Young 'Dogs dealing with tough stretches

By Brad Locke
Daily Journal
Many talented young teams have a tendency to struggle while showing flashes of brilliance over the course of a season. For Mississippi State, it’s the opposite: Strong play mitigated by acts of youthful indiscretion.
It happened again Wednesday night in an 81-76 loss to Tennessee. The Bulldogs were cruising along in the first half, leading 25-17 after a Ravern Johnson 3-pointer, when the wheels inexplicably fell off.
Over the final five minutes of the half, MSU committed six turnovers, four of them by freshman point guard Dee Bost. Tennessee erased the deficit and held a 31-28 halftime lead.
The Volunteers never trailed again.
The Bulldogs (17-11, 7-6 SEC) have lost three straight and four of their last five. A common theme has been a letdown, at some point in the game, that proved their undoing.
“When the other team gets on a little bit of a roll, we have a tendency sometimes to speed up with the atmosphere and the environment instead of slowing down,” MSU coach Rick Stansbury said Thursday. “That’s what got us in trouble (Wednesday) night.”
In Saturday’s 87-85 double-overtime loss to Alabama, State missed a golden opportunity to knock the Crimson Tide to its knees. After staking a 49-40 lead with 13:58 to go in the game, the Bulldogs saw Bama go on a 14-3 run to take the lead.
The culprit this time was poor shooting: MSU hit 1-for-8 from the field, including 0-for-5 from 3-point range, during the run.
And in a 91-76 loss at Auburn on Feb. 14, MSU let a five-point lead slip away with an 18-4 Tiger run in the second half.
State committed only one turnover during that stretch, but the shots weren’t falling.
“Those are little stretches that have hurt us,” Stansbury said. “We depend on that 3-point shot so much. That same shot that you make at one stage of the game, that same shot might not be a good shot at the next stage of the game.”
Now comes another critical showdown against Auburn (18-10, 7-6) on Saturday, a game that will give the winner sole possession of second place in the SEC Western Division. MSU’s best hope for an NCAA tournament berth is to finish second, get a first-round bye in the SEC Tournament, and win it all in Tampa.
That won’t happen if such inconsistent play continues, and it’s not just the five-minute scoring drought that’s hurt State.
Other consistency issues can be seen with a quick glance at box scores.
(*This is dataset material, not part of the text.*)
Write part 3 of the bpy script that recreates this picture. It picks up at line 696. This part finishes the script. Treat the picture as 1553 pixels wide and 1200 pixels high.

For example:
n In two of his last three games, center Jarvis Varnado’s final stat line has read: eight points, six rebounds.
n Johnson hit 4 of 9 from 3-point range against Tennessee, but he’s had some woeful games of late, including 2 of 10 against Alabama and 1 of 8 against Auburn.
n Bost has committed 23 turnovers over the last five games.
In the four games prior to that, he committed a total of three. Stansbury has said many times this season that the Bulldogs have a “small margin for error,” given their youth and lack of size. He said it during State’s 3-0 SEC start, and he’s still saying it.
“It hasn’t been lack of effort. Our kids have played hard,” he said. “It’s just been a breakdown here or there is the difference in winning games.”